Sono caduti oltre 80 mm di pioggia: un dato pesante. Ma ormai accade sempre più di frequente. Colpa – si dice – dei cambiamenti climatici e quindi anche dell’uso sfrenato e non corretto delle risorse del paese. E questo è un dato su cui riflettere.
Ma, probabilmente, bisognerà riflettere anche su un altro piano. L’emergenza non è più emergenza, rischia di diventare “normalità”. È triste dirlo, ma bisogna fare i conti con i dati reali.
È stato detto e non sarà mai ripetuto abbastanza: manca la manutenzione dei fiumi, manca la cura di un territorio, quello italiano, che è ad alto rischio idrogeologico.
Nel caso del fiume Mazaro, la vicenda rischia di sembrare paradossale. C’è un progetto che da anni attende di essere sbloccato. E l’attesa prolungata ha creato tutto questo. Il presidente della Regione, Nello Musumeci, usa parole forti. «Questa vicenda del fiume Mazaro ha dell’incredibile – ha dichiarato -. Ho appena saputo che la pratica per i lavori al porto canale si trascina da anni, fra mille lacci e lacciuoli. A volte penso che sia più facile in Sicilia sconfiggere la mafia che certa burocrazia. Ho chiesto di avere dettagliate relazioni dall‘ufficio del Genio civile e dal dipartimento regionale Territorio e ambiente e capire se emergono responsabilità a carico di qualcuno. In ogni caso, i lavori vanno avviati nel più breve tempo possibile».
Un monito arriva anche dal presidente della Repubblica. Sergio Mattarella si trovava a Biella per ricordare, in quella città, le 58 vittime dell’alluvione del novembre 1958: esattamente 50 anni fa. Il capo dello Stato ha ripercorso con il pensiero la situazione di un intero paese martoriato, nel Veneto, a Genova, in Calabria, in Sicilia, dove, appena pochi giorni, si sono versate lacrime per le vittime del maltempo (nove nella villetta di Casteldaccia). «La strada – ha detto Mattarella – non è quella della cementificazione degli ambiti naturali, dell’indiscriminato consumo dei suoli. Abbandono e incuria del territorio non possono farla da padroni e aggravare, così, le conseguenze di eventi calamitosi sempre più frequenti». Ed ha aggiunto: «Limitarsi a evocare la straordinarietà di fenomeni che si ripetono con preoccupante frequenza per giustificare noncuranza verso progetti di più lungo periodo, è un incauto esercizio da sprovveduti».
Le parole arrivano dalla più alta carica dello Stato e, per la Sicilia, dal governatore isolano.

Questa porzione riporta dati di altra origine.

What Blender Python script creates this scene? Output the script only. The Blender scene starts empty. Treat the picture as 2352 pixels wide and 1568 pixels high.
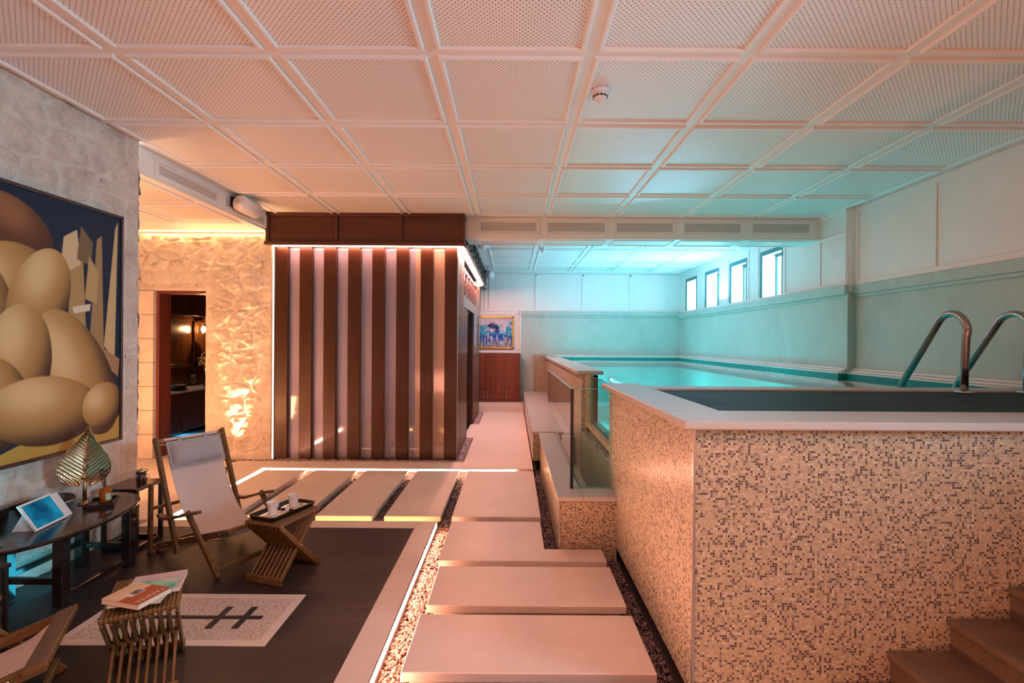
import bpy, math, random
import numpy as np
from mathutils import Vector, Matrix, Quaternion, noise as mnoise
random.seed(7)
rng = np.random.default_rng(11)
C = bpy.context.scene.collection
PI = math.pi

# ------------------------------------------------------------------ builders
ORG = {}
class MB:
    """collects shapes and links them as ONE mesh object"""
    def __init__(s): s.v = []; s.f = []; s.sm = []
    def add(s, vs, fs, smooth=False):
        n = len(s.v); s.v += [tuple(p) for p in vs]
        s.f += [tuple(i + n for i in f) for f in fs]; s.sm += [smooth] * len(fs)
        return s
    def box(s, x0, x1, y0, y1, z0, z1, b=0.0):
        x0, x1 = min(x0, x1), max(x0, x1); y0, y1 = min(y0, y1), max(y0, y1); z0, z1 = min(z0, z1), max(z0, z1)
        if b <= 0:
            vs = [(x, y, z) for z in (z0, z1) for y in (y0, y1) for x in (x0, x1)]
            return s.add(vs, [(0, 2, 3, 1), (4, 5, 7, 6), (0, 1, 5, 4), (2, 6, 7, 3), (0, 4, 6, 2), (1, 3, 7, 5)])
        b = min(b, (x1 - x0) / 2.01, (y1 - y0) / 2.01, (z1 - z0) / 2.01)
        # chamfered box : octagon rings
        def ring(z, i):
            a = i
            return [(x0 + b + a, y0 + a, z), (x1 - b - a, y0 + a, z), (x1 - a, y0 + b + a, z), (x1 - a, y1 - b - a, z),
                    (x1 - b - a, y1 - a, z), (x0 + b + a, y1 - a, z), (x0 + a, y1 - b - a, z), (x0 + a, y0 + b + a, z)]
        e = min(b, (min(x1 - x0, y1 - y0) - 2 * b) / 2.1, b)
        rs = [ring(z0, e), ring(z0 + b, 0), ring(z1 - b, 0), ring(z1, e)]
        vs = sum(rs, []); fs = [tuple(range(7, -1, -1)), tuple(range(24, 32))]
        for k in range(3):
            for i in range(8):
                j = (i + 1) % 8
                fs.append((k * 8 + i, k * 8 + j, k * 8 + 8 + j, k * 8 + 8 + i))
        return s.add(vs, fs)
    def bar(s, p0, p1, w, t, up=(0, 0, 1), b=0.003):
        """rectangular bar w (sideways) x t (along up) with chamfered corners"""
        p0 = Vector(p0); p1 = Vector(p1); d = (p1 - p0).normalized(); u = Vector(up)
        sd = d.cross(u)
        if sd.length < 1e-4: sd = d.cross(Vector((1, 0, 0)))
        sd.normalize(); u = sd.cross(d).normalized()
        hw, ht = w / 2, t / 2; b = min(b, hw * .6, ht * .6)
        pr = [(-hw + b, -ht), (hw - b, -ht), (hw, -ht + b), (hw, ht - b), (hw - b, ht), (-hw + b, ht), (-hw, ht - b), (-hw, -ht + b)]
        vs = []
        for q, sc in ((p0, .0), (p0, 1), (p1, 1), (p1, .0)):
            if sc == 0:
                o = q; k0 = 1 - b / hw; k1 = 1 - b / ht
                vs += [o + sd * (a * k0) + u * (c * k1) for a, c in pr]
            else:
                o = q + d * (b if q is p0 else -b)
                vs += [o + sd * a + u * c for a, c in pr]
        fs = [tuple(range(7, -1, -1)), tuple(range(24, 32))]
        for k in range(3):
            for i in range(8):
                j = (i + 1) % 8
                fs.append((k * 8 + i, k * 8 + j, k * 8 + 8 + j, k * 8 + 8 + i))
        return s.add(vs, fs)
    def tube(s, pts, r, n=12, cap=True):
        pts = [Vector(p) for p in pts]; m = len(pts)
        rs = r if isinstance(r, (list, tuple)) else [r] * m
        T = [(pts[min(i + 1, m - 1)] - pts[max(i - 1, 0)]).normalized() for i in range(m)]
        a = T[0].cross(Vector((0, 0, 1)))
        if a.length < .05: a = T[0].cross(Vector((0, 1, 0)))
        a.normalize(); vs = []
        for i in range(m):
            a = (a - T[i] * a.dot(T[i])).normalized(); b = T[i].cross(a)
            for k in range(n):
                th = 2 * PI * k / n
                vs.append(pts[i] + (a * math.cos(th) + b * math.sin(th)) * rs[i])
        fs = []
        for i in range(m - 1):
            for k in range(n):
                l = (k + 1) % n
                fs.append((i * n + k, i * n + l, i * n + n + l, i * n + n + k))
        s.add(vs, fs, True)
        if cap:
            N = len(s.v) - m * n
            s.f.append(tuple(N + k for k in range(n - 1, -1, -1))); s.sm.append(False)
            s.f.append(tuple(N + (m - 1) * n + k for k in range(n))); s.sm.append(False)
        return s
    def lathe(s, prof, c=(0, 0, 0), n=24, axis=None, smooth=True, sx=1, sy=1):
        vs = []; M = Matrix.Identity(3)
        if axis is not None: M = Vector((0, 0, 1)).rotation_difference(Vector(axis)).to_matrix()
        c = Vector(c)
        for r, z in prof:
            for k in range(n):
                th = 2 * PI * k / n
                vs.append(c + M @ Vector((r * math.cos(th) * sx, r * math.sin(th) * sy, z)))
        fs = []
        for i in range(len(prof) - 1):
            for k in range(n):
                l = (k + 1) % n
                fs.append((i * n + k, i * n + l, i * n + n + l, i * n + n + k))
        if prof[0][0] > 1e-6: fs.append(tuple(range(n - 1, -1, -1)))
        if prof[-1][0] > 1e-6: fs.append(tuple((len(prof) - 1) * n + k for k in range(n)))
        return s.add(vs, fs, smooth)
    def prism(s, poly, z0, z1):
        n = len(poly)
        vs = [(x, y, z0) for x, y in poly] + [(x, y, z1) for x, y in poly]
        fs = [tuple(range(n - 1, -1, -1)), tuple(range(n, 2 * n))] + [(i, (i + 1) % n, n + (i + 1) % n, n + i) for i in range(n)]
        return s.add(vs, fs)
    def grid(s, fn, nu, nv, smooth=True, keep=None, flip=False):
        vs = [fn(i / nu, j / nv) for j in range(nv + 1) for i in range(nu + 1)]; fs = []
        for j in range(nv):
            for i in range(nu):
                if keep and not keep((i + .5) / nu, (j + .5) / nv): continue
                q = (j * (nu + 1) + i, j * (nu + 1) + i + 1, (j + 1) * (nu + 1) + i + 1, (j + 1) * (nu + 1) + i)
                fs.append(q[::-1] if flip else q)
        return s.add(vs, fs, smooth)
    def build(s, name, m, parent=None, loc=None, top=False):
        V = np.array(s.v, dtype=float)
        if parent is not None:
            org = ORG[parent]
        elif loc is not None: org = Vector(loc)
        else:
            lo, hi = V.min(0), V.max(0); org = Vector(((lo[0] + hi[0]) / 2, (lo[1] + hi[1]) / 2, lo[2]))
        V = V - np.array(org)
        me = bpy.data.meshes.new(name); me.from_pydata(V.tolist(), [], s.f); me.validate(clean_customdata=False)
        if len(me.polygons) == len(s.sm): me.polygons.foreach_set('use_smooth', s.sm)
        me.materials.append(m); me.update()
        o = bpy.data.objects.new(name, me); C.objects.link(o)
        if parent is not None: o.parent = parent
        else: o.location = org
        ORG[o] = org
        return o

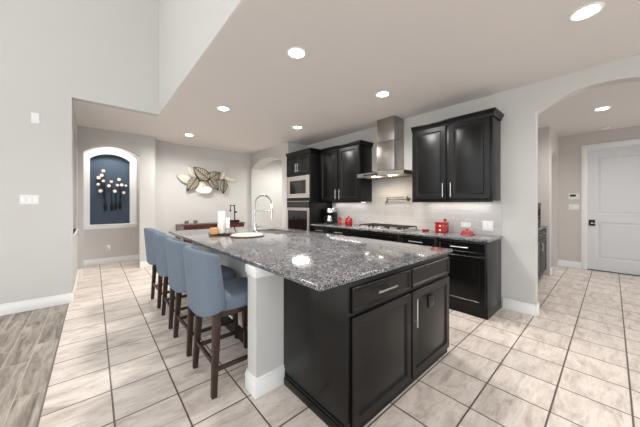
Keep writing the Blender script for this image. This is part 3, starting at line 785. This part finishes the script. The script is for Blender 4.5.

I due viaggiano nella stessa direzione. Gli allagamenti, gli acquazzoni, le bombe d’acqua, non sono un’emergenza. Bisogna prepararsi ad affrontarli liberandosi dalle lungaggini di burocrazie elefantiache, di organi dello Stato che talvolta non riescono a coordinarsi.
Ci sono anche le difficoltà economiche, che non hanno favorito gli investimenti. Ma ora si comprende che la salvaguardia del territorio non è più un optional. È una priorità.